● WHAT YOU ARE ASKED TO DO
Check every line of the entries for "pixels", and copy the lines that hold it.
**** INFORMATION PROVIDED ****
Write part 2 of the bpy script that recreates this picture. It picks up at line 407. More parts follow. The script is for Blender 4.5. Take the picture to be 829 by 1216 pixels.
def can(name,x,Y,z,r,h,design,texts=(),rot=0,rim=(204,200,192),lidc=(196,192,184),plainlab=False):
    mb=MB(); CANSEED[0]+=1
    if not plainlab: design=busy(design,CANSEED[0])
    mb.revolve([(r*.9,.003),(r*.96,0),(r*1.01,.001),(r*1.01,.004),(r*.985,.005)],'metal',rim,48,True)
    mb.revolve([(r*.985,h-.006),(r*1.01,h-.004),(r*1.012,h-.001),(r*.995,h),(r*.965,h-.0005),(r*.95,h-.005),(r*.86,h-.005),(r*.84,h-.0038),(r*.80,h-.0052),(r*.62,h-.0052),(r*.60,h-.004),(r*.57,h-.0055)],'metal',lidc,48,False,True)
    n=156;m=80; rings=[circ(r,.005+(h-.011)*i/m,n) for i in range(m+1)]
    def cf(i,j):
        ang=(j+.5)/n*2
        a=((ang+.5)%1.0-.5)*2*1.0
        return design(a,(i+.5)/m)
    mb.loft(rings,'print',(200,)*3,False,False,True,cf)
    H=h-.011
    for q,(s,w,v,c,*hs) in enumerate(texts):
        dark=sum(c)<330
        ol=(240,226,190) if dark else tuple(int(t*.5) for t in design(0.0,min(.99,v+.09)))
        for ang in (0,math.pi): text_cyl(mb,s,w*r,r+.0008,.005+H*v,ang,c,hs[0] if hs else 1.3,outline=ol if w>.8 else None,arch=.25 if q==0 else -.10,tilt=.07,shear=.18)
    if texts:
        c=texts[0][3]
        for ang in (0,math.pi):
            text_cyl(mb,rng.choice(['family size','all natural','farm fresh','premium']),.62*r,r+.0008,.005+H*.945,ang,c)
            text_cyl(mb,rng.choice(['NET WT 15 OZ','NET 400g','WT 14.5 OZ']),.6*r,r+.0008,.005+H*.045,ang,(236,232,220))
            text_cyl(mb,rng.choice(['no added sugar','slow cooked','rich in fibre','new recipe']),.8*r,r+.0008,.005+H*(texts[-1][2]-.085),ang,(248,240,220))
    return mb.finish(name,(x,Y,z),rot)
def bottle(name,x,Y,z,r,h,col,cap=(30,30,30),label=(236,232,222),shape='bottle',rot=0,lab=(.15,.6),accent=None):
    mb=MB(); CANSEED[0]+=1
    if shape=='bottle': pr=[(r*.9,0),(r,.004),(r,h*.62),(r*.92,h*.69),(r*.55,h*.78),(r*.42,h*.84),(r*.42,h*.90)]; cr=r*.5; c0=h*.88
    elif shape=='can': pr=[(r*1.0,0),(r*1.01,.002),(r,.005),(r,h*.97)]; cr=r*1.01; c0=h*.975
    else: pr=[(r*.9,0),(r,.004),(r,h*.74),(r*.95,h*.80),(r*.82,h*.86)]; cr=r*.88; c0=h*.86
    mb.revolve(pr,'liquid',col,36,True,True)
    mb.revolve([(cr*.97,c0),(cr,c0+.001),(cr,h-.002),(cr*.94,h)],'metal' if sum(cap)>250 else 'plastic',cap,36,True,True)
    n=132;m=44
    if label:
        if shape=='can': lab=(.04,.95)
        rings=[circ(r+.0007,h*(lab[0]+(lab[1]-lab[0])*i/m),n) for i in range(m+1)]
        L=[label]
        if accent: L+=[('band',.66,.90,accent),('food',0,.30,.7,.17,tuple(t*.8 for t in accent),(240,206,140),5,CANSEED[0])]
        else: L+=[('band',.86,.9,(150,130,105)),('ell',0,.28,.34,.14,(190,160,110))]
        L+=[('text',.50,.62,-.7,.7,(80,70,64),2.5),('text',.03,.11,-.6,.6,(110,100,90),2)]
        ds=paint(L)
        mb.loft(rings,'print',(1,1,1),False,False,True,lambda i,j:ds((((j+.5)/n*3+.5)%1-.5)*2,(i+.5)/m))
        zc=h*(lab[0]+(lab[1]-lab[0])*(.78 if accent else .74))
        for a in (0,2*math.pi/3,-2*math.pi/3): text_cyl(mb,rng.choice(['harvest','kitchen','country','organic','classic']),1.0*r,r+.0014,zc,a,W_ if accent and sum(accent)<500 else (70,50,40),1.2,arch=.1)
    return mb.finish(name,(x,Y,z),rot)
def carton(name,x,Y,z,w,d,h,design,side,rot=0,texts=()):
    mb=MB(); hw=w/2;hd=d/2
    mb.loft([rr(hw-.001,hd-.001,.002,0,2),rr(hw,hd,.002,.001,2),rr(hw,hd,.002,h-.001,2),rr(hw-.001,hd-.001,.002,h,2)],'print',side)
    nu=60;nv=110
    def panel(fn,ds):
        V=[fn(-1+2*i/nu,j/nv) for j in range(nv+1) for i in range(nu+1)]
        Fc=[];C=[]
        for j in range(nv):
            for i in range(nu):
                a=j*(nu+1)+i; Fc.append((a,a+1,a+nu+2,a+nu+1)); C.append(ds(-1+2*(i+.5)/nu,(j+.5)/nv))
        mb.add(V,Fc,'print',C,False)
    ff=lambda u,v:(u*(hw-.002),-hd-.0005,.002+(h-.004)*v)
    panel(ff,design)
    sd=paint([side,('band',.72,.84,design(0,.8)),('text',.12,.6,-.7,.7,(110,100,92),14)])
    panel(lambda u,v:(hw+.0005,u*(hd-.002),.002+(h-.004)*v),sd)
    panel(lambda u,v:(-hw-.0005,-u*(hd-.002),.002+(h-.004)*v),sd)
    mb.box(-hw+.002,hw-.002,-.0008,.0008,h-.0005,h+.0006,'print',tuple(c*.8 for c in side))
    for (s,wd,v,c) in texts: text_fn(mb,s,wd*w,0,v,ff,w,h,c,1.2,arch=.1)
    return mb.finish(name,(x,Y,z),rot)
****
**** INFORMATION PROVIDED ****
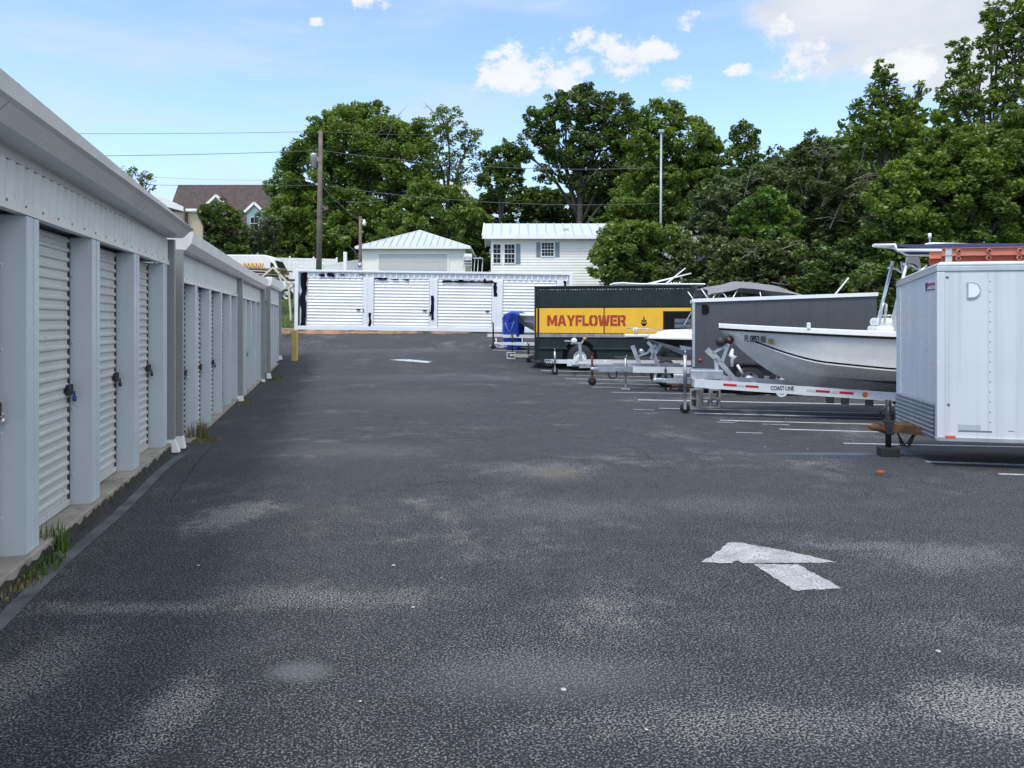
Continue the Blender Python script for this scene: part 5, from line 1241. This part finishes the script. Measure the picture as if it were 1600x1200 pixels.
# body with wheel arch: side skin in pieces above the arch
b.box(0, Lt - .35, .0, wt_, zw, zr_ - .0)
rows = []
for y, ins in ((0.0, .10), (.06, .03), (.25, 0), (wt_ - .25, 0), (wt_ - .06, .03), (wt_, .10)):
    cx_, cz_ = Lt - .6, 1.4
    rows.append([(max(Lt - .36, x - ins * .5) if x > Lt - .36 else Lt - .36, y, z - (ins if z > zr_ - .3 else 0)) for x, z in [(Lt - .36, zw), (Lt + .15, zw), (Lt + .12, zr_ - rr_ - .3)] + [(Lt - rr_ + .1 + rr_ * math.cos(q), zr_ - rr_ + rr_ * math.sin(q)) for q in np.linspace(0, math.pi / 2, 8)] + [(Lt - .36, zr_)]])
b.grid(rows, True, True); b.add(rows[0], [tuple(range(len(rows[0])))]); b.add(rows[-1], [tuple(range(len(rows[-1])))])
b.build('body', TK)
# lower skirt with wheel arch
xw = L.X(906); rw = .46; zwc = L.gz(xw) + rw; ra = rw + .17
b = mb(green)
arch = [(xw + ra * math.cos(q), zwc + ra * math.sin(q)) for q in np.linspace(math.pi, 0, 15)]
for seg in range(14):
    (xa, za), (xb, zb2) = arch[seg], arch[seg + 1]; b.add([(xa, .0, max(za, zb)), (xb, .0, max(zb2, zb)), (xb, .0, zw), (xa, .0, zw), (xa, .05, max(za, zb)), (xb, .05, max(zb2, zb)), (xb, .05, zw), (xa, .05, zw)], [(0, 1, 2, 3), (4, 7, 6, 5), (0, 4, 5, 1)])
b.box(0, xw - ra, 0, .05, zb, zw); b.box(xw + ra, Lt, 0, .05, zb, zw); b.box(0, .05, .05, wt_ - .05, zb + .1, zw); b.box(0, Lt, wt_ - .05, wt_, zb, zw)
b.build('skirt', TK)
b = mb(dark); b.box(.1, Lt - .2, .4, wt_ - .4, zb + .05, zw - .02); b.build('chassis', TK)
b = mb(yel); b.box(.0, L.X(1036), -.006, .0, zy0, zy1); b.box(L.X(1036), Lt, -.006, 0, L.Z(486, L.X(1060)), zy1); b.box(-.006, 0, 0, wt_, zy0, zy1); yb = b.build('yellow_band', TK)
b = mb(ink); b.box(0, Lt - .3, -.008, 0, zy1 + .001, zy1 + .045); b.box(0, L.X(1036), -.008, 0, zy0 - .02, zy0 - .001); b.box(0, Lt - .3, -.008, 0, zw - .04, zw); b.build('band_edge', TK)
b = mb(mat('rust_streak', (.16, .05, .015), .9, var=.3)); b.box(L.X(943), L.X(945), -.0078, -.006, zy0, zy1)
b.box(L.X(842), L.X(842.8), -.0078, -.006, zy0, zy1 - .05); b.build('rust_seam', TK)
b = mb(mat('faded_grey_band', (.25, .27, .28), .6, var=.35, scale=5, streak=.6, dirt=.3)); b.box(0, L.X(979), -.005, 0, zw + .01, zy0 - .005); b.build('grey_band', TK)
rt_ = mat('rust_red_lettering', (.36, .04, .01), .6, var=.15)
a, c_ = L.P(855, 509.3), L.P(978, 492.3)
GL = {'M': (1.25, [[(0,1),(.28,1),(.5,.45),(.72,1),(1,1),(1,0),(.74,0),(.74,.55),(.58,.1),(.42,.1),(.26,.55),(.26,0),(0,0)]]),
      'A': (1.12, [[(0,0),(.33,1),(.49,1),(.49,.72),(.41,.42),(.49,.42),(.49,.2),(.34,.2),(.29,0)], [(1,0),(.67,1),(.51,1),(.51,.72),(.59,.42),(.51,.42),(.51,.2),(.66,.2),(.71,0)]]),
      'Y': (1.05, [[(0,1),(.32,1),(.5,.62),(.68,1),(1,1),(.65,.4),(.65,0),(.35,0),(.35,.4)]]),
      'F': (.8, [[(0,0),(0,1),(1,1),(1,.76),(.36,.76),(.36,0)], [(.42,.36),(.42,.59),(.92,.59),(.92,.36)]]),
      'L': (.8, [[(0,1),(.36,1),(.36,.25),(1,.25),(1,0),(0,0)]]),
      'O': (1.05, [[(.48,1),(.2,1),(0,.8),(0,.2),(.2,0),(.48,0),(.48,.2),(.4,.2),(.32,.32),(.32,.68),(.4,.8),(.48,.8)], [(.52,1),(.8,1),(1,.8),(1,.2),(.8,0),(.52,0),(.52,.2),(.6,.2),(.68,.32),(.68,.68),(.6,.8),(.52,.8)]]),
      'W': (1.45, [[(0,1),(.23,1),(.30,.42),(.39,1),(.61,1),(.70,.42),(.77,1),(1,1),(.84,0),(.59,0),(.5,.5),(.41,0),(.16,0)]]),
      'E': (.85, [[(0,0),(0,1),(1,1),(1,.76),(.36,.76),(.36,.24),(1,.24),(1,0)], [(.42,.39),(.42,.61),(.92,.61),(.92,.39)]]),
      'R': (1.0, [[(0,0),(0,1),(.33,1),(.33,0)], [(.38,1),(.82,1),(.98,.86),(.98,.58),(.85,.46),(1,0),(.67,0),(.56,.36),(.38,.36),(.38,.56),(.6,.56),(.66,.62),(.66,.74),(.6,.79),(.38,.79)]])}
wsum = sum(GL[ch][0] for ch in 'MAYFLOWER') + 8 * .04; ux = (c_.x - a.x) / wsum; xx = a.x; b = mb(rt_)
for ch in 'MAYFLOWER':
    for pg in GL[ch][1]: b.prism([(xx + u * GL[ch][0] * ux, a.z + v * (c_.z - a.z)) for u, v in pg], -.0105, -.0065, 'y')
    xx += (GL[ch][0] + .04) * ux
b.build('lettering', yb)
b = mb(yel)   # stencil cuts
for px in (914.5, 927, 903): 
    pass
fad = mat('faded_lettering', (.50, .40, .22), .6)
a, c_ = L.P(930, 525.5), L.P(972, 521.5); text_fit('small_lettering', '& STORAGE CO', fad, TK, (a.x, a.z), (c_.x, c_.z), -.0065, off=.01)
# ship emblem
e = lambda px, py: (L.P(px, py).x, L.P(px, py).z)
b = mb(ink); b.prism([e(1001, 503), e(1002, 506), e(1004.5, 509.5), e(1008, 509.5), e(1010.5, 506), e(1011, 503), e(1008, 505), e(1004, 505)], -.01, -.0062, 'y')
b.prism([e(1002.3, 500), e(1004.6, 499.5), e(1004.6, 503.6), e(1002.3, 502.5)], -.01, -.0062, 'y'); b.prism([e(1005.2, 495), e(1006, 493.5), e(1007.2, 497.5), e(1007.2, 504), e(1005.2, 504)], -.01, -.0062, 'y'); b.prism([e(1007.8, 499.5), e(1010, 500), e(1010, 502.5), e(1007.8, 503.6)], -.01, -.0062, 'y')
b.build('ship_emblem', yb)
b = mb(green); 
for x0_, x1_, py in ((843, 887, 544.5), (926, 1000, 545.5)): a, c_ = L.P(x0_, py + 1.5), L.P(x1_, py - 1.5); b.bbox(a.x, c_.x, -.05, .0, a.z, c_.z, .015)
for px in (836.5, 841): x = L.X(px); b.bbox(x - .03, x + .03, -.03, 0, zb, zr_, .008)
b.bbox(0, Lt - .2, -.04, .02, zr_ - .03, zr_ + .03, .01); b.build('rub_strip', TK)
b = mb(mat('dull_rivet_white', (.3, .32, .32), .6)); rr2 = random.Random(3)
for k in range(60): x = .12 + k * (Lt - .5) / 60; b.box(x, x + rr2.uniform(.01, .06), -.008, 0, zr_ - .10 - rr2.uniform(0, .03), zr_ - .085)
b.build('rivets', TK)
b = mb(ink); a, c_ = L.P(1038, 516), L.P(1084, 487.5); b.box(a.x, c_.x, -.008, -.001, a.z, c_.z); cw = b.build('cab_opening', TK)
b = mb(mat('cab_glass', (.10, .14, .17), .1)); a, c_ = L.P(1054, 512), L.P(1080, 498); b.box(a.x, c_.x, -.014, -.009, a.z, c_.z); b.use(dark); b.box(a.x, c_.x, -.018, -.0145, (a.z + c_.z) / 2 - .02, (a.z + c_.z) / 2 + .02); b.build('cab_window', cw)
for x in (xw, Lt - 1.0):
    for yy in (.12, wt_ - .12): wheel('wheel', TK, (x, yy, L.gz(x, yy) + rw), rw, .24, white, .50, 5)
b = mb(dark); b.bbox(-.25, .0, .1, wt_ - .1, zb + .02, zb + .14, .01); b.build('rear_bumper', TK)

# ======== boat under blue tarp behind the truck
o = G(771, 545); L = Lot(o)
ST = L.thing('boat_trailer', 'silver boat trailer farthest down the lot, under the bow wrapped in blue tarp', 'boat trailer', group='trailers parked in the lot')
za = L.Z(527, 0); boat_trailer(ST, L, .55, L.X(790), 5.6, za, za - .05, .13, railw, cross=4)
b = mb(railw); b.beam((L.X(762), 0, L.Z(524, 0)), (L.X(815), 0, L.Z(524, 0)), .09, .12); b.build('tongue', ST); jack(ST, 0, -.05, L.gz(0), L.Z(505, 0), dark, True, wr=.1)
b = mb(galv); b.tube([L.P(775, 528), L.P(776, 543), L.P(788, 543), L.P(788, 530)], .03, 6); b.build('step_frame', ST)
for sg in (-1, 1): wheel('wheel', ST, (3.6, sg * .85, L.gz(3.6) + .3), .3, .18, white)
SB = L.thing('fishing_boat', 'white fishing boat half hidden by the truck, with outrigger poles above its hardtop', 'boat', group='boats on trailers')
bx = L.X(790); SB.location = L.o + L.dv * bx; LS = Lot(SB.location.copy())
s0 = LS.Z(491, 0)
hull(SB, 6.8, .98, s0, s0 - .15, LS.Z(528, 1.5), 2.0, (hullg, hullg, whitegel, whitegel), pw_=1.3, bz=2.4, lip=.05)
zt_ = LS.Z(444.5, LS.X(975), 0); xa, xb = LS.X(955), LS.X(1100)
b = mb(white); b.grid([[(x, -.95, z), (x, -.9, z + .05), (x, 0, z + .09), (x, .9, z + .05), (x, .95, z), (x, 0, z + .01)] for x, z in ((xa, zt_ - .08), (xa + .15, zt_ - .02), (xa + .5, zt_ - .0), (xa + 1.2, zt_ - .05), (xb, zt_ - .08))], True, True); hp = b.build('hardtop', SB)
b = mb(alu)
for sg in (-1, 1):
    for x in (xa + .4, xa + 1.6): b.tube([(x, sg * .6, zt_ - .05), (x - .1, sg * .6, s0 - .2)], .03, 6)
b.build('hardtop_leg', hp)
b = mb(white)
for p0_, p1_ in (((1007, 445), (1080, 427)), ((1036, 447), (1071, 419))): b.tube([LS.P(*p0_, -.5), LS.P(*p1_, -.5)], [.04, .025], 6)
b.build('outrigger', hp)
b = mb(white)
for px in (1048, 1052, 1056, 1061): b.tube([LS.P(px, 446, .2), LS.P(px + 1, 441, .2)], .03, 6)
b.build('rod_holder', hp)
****
● ANSWER FOR THE TASK
Write part 2 of the bpy script that recreates this picture. It picks up at line 407. More parts follow. The script is for Blender 4.5. Take the picture to be 829 by 1216 pixels.
Continue the Blender Python script for this scene: part 5, from line 1241. This part finishes the script. Measure the picture as if it were 1600x1200 pixels.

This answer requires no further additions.